In that split second, Jim recalls thinking, This is it. I’m going to be badly injured. But then something remarkable happened—something beyond human explanation. As he shared this with me, Jim teared up. “I felt the arms of God catch my shoulders,” he said. “Completely restraining my fall…just resting me down gently on the cement. Not a scratch.”

Linger there for a second. Get the meaning. Jim didn’t just see a problem and tackle it; he didn’t give up when it got hard. He didn’t “low bar” his effort, deciding he’d only try if it didn’t cost him too much comfort. Jim was willing to give everything for one simple reason: weeds don’t belong in gardens.

What weeds are we currently allowing to grow in the garden of our souls? Do we even recognize them? Pride, selfishness, lust, comparison, rejection. Do we see how they are impacting our marriages, our families, and our world? Or have we settled into a comfortable coexistence with them, unaware that they are slowly choking the life out of everything truly good?

What are we willing to do? How high is our bar?

Moreover, how often are we walking through the ordinary battlefields of our lives and missing the imprint of the divine? We pray for resolution, yet once it comes, we often fail to give God the glory, let alone share the testimony. We ignore the arms that caught us because we’re too busy looking at the weed in our hand.
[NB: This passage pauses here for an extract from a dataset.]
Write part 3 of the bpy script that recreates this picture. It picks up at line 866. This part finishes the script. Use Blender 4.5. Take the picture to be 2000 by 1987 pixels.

In the memory of my friend Jim, I hear God whispering: Come and let me set you free. Be healed. Restored. Revived. Go to Confession. Apologize. Forgive—truly, from the heart. Declare My Lordship over the territory I made for My Spirit! Don’t rely only on your own energy; trust me with the totality of your being. I will not let you fall. I’ve got you.

So, brother Jim, I know the only thing greater than our desire for you to be with us is your desire for us to be with you. Until we meet again in that Garden where no weeds can grow, pray for us, as we surely pray for you, while you take your place in that eternal chorus, beckoning us home from the shadows of this passing age.